Recentemente, Sophia Loren ‐ vissuta con una madre pianista ed a sua volta madre del direttore d’orchestra Carlo Ponti jr. ‐ è stata intervistata sulle sue propensioni per la Musica, dichiarando di aver iniziato il suo percorso musicale al top: con la voce di Renata Tebaldi in Aida, concludendo con un bel sorriso: «E che si potrebbe desiderare di più?».

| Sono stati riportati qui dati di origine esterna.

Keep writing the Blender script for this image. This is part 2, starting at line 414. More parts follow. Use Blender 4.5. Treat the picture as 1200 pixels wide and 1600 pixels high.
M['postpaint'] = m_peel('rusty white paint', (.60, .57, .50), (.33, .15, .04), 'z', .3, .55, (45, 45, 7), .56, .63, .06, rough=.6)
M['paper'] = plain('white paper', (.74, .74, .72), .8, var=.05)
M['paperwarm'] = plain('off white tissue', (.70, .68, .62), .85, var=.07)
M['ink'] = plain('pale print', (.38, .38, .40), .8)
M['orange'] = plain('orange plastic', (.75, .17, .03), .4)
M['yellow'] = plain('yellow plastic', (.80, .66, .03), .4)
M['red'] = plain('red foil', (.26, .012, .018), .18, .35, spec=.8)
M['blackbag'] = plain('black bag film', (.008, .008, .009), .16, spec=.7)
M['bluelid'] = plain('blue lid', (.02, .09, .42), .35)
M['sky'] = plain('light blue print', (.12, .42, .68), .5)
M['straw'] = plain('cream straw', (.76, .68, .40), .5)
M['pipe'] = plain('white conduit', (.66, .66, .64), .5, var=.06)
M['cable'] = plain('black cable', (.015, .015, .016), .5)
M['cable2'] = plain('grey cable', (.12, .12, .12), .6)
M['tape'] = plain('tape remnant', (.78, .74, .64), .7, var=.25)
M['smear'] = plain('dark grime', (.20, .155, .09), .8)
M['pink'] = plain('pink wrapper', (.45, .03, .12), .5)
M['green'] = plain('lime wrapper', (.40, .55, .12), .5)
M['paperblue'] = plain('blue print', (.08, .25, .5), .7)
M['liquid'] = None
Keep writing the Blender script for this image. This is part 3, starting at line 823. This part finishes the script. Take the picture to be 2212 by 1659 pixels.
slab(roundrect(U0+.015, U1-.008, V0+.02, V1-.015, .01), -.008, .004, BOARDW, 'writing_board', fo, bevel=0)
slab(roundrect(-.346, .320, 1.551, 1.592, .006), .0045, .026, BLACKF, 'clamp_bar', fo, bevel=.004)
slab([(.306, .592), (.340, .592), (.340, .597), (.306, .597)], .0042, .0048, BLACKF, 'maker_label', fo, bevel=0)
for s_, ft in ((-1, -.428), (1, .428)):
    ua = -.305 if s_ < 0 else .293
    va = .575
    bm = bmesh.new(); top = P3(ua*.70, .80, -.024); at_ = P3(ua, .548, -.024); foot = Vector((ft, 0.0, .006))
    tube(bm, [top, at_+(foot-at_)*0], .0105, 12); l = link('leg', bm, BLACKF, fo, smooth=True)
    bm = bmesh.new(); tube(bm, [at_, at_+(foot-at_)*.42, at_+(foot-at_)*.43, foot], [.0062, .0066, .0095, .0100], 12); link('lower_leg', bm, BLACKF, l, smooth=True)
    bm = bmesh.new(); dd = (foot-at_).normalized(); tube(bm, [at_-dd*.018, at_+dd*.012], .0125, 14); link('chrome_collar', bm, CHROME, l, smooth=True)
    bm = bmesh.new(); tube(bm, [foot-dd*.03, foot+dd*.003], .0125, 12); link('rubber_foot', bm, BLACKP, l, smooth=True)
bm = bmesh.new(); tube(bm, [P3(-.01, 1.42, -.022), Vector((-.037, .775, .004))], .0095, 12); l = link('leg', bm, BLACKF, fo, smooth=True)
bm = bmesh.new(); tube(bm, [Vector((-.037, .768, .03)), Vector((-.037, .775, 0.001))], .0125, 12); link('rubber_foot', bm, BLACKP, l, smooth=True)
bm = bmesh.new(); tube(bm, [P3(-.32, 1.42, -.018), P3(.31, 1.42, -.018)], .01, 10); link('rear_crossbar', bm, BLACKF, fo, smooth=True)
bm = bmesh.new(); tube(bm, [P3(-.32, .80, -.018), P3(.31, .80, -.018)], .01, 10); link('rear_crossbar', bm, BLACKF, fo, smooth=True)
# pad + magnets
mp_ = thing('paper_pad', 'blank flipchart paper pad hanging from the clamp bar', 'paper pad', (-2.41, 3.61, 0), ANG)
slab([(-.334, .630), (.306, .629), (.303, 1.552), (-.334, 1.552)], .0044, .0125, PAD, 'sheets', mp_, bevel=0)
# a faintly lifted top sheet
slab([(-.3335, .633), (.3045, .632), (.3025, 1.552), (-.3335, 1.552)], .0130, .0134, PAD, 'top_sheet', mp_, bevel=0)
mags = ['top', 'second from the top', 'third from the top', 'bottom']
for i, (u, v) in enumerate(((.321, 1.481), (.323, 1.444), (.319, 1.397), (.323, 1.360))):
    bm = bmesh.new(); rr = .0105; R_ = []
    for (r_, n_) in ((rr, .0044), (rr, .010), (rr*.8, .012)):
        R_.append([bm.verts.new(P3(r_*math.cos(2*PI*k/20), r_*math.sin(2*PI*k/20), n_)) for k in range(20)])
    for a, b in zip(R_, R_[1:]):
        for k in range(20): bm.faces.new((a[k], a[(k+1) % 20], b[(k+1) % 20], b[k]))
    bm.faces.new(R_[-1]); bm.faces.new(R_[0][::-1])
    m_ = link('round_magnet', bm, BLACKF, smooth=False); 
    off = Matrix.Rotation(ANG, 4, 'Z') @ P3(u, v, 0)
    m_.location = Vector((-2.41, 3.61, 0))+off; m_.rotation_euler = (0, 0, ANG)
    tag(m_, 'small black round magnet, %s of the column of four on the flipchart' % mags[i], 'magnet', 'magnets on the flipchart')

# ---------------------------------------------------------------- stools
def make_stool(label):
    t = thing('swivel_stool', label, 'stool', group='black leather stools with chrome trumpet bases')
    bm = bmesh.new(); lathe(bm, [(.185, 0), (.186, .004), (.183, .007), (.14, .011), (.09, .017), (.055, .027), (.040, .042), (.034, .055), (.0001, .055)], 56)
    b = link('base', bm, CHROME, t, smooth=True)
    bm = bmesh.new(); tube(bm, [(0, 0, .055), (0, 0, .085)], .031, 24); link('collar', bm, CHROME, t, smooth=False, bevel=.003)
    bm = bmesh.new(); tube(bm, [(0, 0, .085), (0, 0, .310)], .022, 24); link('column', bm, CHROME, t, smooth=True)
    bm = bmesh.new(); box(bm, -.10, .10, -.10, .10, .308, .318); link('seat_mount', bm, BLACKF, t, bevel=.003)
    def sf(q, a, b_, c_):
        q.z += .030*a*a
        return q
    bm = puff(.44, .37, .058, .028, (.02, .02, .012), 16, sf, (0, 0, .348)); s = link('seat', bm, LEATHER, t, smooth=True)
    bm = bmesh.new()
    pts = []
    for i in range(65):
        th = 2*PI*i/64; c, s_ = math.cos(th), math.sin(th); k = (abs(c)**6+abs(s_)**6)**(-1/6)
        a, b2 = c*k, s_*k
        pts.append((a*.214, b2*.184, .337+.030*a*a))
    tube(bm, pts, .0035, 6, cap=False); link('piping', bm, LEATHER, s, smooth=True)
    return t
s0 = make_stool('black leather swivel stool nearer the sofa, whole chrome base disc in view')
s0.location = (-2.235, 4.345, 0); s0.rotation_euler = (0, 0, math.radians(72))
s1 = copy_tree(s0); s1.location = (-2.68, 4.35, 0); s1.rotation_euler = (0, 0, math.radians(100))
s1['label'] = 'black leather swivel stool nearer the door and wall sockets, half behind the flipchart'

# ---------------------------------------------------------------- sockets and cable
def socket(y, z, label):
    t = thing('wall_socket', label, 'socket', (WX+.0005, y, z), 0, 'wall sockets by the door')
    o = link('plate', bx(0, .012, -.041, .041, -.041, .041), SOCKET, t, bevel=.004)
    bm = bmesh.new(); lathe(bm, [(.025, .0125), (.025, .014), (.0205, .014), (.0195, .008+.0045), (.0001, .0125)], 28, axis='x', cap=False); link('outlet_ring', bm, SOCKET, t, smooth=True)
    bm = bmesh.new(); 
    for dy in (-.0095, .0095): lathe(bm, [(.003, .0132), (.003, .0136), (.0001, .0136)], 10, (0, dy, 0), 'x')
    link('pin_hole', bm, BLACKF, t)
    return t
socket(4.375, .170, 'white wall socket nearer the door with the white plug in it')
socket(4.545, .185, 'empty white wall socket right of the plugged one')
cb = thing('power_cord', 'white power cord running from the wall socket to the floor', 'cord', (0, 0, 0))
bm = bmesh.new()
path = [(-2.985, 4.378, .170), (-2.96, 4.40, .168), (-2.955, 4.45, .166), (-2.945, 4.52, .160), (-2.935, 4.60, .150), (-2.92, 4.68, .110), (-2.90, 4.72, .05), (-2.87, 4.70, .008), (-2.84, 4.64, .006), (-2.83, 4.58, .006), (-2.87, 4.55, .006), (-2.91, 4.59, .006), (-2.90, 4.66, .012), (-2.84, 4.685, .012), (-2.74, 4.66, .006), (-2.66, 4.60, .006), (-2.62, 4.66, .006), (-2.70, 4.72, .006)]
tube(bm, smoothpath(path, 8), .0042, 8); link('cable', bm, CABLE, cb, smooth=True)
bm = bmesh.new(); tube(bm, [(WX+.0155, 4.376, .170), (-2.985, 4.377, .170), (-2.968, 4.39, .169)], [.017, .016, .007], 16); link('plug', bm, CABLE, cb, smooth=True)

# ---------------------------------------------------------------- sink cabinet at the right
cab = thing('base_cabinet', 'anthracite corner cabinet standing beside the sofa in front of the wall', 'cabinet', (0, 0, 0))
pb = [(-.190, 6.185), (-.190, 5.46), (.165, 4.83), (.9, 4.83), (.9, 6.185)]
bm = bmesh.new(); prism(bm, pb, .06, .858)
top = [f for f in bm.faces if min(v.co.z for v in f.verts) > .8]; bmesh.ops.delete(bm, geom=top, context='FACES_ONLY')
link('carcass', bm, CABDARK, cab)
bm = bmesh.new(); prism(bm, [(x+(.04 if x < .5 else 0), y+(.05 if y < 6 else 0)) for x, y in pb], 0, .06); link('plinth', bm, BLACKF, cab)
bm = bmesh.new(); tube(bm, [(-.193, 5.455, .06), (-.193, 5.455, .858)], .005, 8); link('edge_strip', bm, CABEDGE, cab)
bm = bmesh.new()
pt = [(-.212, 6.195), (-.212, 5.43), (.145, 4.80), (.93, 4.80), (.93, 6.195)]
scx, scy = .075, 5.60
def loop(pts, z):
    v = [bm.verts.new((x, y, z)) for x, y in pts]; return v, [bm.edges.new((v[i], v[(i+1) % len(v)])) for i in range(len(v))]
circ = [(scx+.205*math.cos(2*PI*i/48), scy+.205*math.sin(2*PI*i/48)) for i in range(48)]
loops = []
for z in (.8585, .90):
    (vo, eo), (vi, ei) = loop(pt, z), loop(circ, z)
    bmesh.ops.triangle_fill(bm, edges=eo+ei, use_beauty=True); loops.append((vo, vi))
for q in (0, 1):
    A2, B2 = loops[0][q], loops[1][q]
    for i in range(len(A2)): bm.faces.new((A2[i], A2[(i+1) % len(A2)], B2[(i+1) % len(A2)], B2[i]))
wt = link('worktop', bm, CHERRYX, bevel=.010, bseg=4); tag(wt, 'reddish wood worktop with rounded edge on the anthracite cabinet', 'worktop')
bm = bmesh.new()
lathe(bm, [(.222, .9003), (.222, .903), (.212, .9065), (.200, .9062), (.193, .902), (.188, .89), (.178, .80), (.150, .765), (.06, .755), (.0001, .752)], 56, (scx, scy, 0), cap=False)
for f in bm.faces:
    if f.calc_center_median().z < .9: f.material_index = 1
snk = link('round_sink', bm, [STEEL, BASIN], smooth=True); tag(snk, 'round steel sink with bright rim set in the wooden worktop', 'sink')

Prima di rivestire i panni di Aida Sophia Loren aveva posato per fotoromanzi e partecipato a diverse pellicole cinematografiche come comparsa o in ruoli marginali, che a poco a poco le portarono visibilità, essendo centrati sulle sue qualità estetiche. In un solo anno furono una quindicina i film nei quali fu scritturata. Affiancò anche Corrado, allora divo della radio, nella conduzione di Rosso e nero. Ma la svolta arrivò quando, sempre nel 1951, incontrò il produttore Carlo Ponti: lui la notò a un concorso di bellezza, dove lei era ospite, e il giorno dopo la ricevette nel suo studio per un colloquio. Carlo Ponti rimase subito colpito dalle sue potenzialità e le offrì un contratto di sette anni, trampolino di lancio del suo successo. Iniziò da quest’epoca a usare nomi d’arte: per un po’ si fece chiamare Sofia Lazzaro, poi, Sophia Loren, così da presentarsi in modo più “internazionale”: fu il produttore Goffredo Lombardo a darle il cognome Loren “ispirandosi” a quello dell’attrice svedese Märta Torén (allora le attrici svedesi erano molto in voga). È da questo momento che la sua carriera prende il volo. Uno dei primissimi ruoli importanti col nome di Sophia Loren fu a fianco di Alberto Sordi interpretando una splendida Cleopatra e quello di una sua sosia in Due notti con Cleopatra di Mario Mattòli nel 1953. L’anno seguente girerà altri film in ruoli secondari come Carosello napoletano di Ettore Giannini, Un giorno in pretura nell’episodio Don Michele, Anna e il biliardo con Walter Chiari di Steno, oppure Tempi nostri con Totò di Alessandro Blasetti; ma il 1954 sarà anche l’anno decisivo per una svolta nella sua carriera interpretando ruoli da protagonista in celebri commedie. Importante fra tutti fu il ruolo della pizzaiola Sofia in L’oro di Napoli, che Vittorio De Sica le volle affidare soltanto poco dopo averla conosciuta e dopo un breve colloquio. Dello stesso anno è Peccato che sia una canaglia di Alessandro Blasetti (tratto da un racconto di Alberto Moravia), dove incontra per la prima volta il suo partner per eccellenza Marcello Mastroianni.